Non ci sono stati responsabili per la morte di Aurelio Visalli, il sottufficiale della Guardia costiera della Capitaneria di Milazzo che il 26 settembre 2020 morì all’età di 40 anni per salvare un giovane nelle acque del mare di Ponente. Ieri il gip Giuseppe Sidoti ha ordinato l’archiviazione del procedimento. Prosciolti i due i sottufficiali della Guardia Costiera che intervenirono con Visalli. Emanuele Sufrà, 42 anni, e Francesco Amante, 43 anni, entrambi di Messina, erano indagati per l’ipotesi di omicidio colposo.

Per il gip la richiesta «merita accoglimento, perché risponde alle risultanze investigative, frutto di un’indagine complessa ed esaustiva, corredata da obiettive risultanze documentali e riscontri dichiarativi». Nella premessa, il giudice specifica: «In forza delle plurime acquisizioni, della puntuale ricostruzione operata, anche grazie al contributo professionale fornito da periti di indiscussa competenza e professionalità, nella vicenda in esame non si ravvisano profili di responsabilità nella causazione del decesso del secondo capo Aurelio Visalli, che a prezzo della propria vita ha onorato la sua appartenenza alla Guardia costiera, operando al fine esclusivo di salvare una vita in mare». Infatti, nessuna censura può essere mossa nei confronti dei due sottufficiali della stessa Guardia costiera, indagati per l’ipotesi di omicidio colposo.

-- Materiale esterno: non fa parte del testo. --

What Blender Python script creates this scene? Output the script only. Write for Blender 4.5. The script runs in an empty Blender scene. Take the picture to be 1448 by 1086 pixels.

Si tratta di Emanuele Sufrà, 42 anni di Messina, difeso dall’avvocato Pietro Luccisano; e di Francesco Amante, 43 anni, di Messina, assistito dall’avvocato Salvatore Silvestro.

Dal settembre 2020 ad oggi sono state due le inchieste aperte sulla tragica vicenda, di cui la seconda scaturita da un supplemento di indagini approfondite con la perizia di un collegio di esperti e un incidente probatorio.

I due militari «nell’espletamento delle rispettive mansioni hanno osservato le disposizioni che regolavano l’intervento, senza impartire alcuna disposizione né omettendo qualsivoglia osservanza a diverse regole prudenziali che possano essere individuate come causa del decesso del loro collega. Nessuna ulteriore attività d’indagine appare doverosa o necessaria, e dunque il procedimento deve essere archiviato, con conseguente restituzione degli atti al pubblico ministero».